6 March 2015 by

Agent Authority – Who is signing on your behalf?

In a recent High Court case, the Court ruled that an agent does have sufficient authority to enter into a personal contract of guarantee and indemnity using a signature machine on behalf of the principal contracted party.

The case revolved around the grant of a lease of premises. In accordance with the terms of the lease, the obligations of the leaseholder were to be guaranteed by an individual. The individual concerned duly signed the lease as guarantor. The individual argued that the guarantee was signed by the agent who did not have authority to sign the guarantee. Furthermore, the agent used a signature machine to execute the individual’s signature.

In 2011 the individual who had guaranteed the obligations of the leaseholder, told the freehold owner that he was not bound by the guarantee signed by him. Subsequently proceedings were commenced and the Court was asked to determine whether the individual was bound by the obligations imposed upon him in the guarantee.

The Court looked at the evidence presented before it, although surprisingly, no evidence was given by the agent at trial.
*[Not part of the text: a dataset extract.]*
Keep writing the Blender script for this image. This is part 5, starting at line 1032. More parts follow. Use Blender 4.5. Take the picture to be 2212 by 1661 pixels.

The Court’s ruling determined that the agent did have authority to sign the personal guarantee on behalf of the individual. Upon making such a ruling the Court took into account the fact that the agent and individual had a twenty year working relationship, which was strengthened by strong family ties. When questioned at trial, the individual stated to the Court that he had told the agent that if there was ever a time when his business could not support a lease, then he would give a personal guarantee. Combining the above statement with the accounts of the leasehold company, it was clearly evidenced that this was a situation where the individual would need to give a personal guarantee.

In relation to the use of the signature machine, the Court found that the individual would have had knowledge of the machine. Crucially, the machine had been used substantially in the past to place the individual’s signature on legal documents.

The above case is a useful reminder to anyone who is using an agent, to clearly set out the exact scope of the agent’s authority.  The case further provides authority that signature machines can be used to bind parties to an agreement, if it can be proved that there was authority to use the machine.